In other words, the Google Pixel 4a is the first phone from Google that feels like a cohesive product. It gives me the notion that it was created with confidence. I absolutely have never been able to say that about any phone in the Pixel line thus far. Even the Google Pixel 3a — as good as it was — felt a little like Google testing the waters. However, to me the Pixel 4a seems like the first phone that everyone on the device’s development team can truly stand behind with pride.

Some of you might say, “But I don’t want a mid-range Pixel, I want a premium flagship.” Don’t be discouraged, because I’m right there with you. But Google has been going about things backward this whole time. It needed to make a phone like the 4a first.

Google needs to start small and work its way up


It may feel like Google has been making smartphones for over a decade considering that the first “Google” phone — the T-Mobile G1, aka the HTC Dream — came out in 2008. However, that’s not really accurate. The Google Pixel, which came out in 2016, was the first phone designed and truly made by Google.

Even all the well-received Nexus-branded phones were made by other companies with Google as an “overseer” of the process. In essence, Google has technically been in the smartphone hardware game for only about four years, and it started out of the gate by making premium flagships.

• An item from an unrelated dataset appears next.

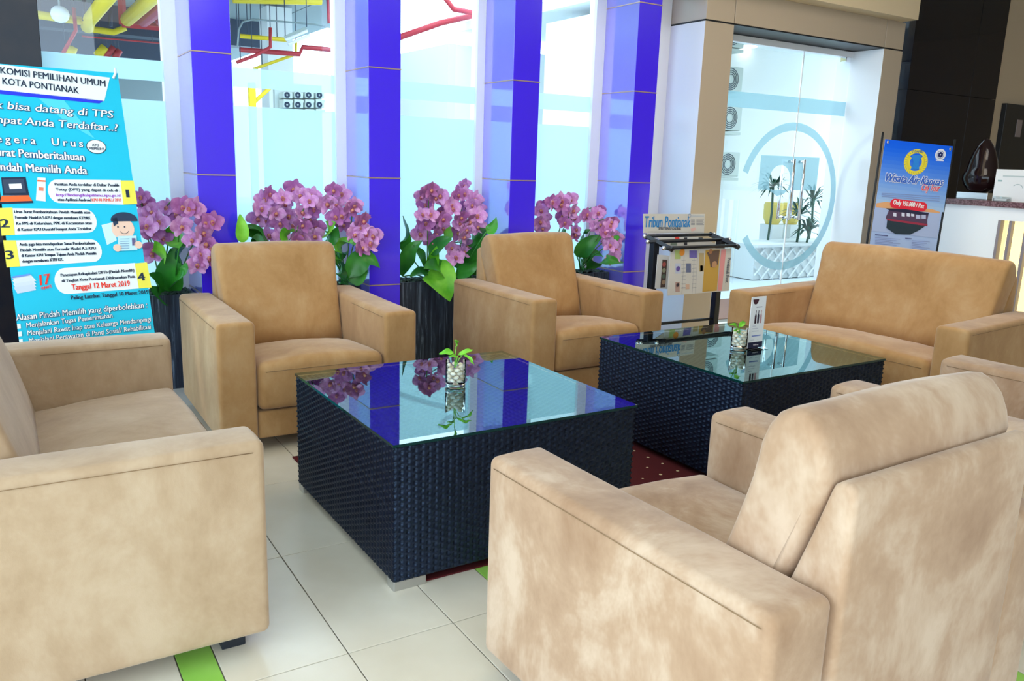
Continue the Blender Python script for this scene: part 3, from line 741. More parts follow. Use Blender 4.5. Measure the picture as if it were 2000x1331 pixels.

The Google Pixel 4a shows that Google should hit the restart button. Google needed to make a truly great smartphone experience on a smaller scale, then work its way up to making something premium. I can think of no better “first step” in that process than the Pixel 4a.

One would think that a company as huge as Google wouldn’t need to start at the beginning, and maybe that’s exactly what the company thought originally. However, the Pixel line has proven to be a mixed bag of some incredible successes and some incredible failures — with maybe more failures than successes. Just like its broader product ecosystem ambitions, Google should’ve learned to walk before it tried to run.

With a Google Pixel 4a 5G confirmed for later this year at a reasonable price tag of just $499, it appears that “hitting the reset button” just might be what Google is doing. This could mean that Google really is viewing the Pixel 4a as a new beginning to build on for the future.

It's very possible Google is using the Pixel 4a as a metaphorical way to hit the reset button on the Pixel line.

Of course, if that’s true, that would mean a truly stellar premium flagship from Google would potentially be years away, especially as all rumors are pointing to the Pixel 5 being powered by a mid-range chipset. Perhaps the Pixel 6 could be the first truly great premium smartphone from the search giant.

As I stated in the previously mentioned opinion piece from May: I want Google to succeed in the smartphone space. I want to recommend a Google flagship to my friends and family. I want to be excited enough about a Google phone that I would buy one for myself. The Google Pixel 4a is proof that the company can make a great smartphone. We just need to wait for Google to learn how to make the truly great premium smartphone of our dreams.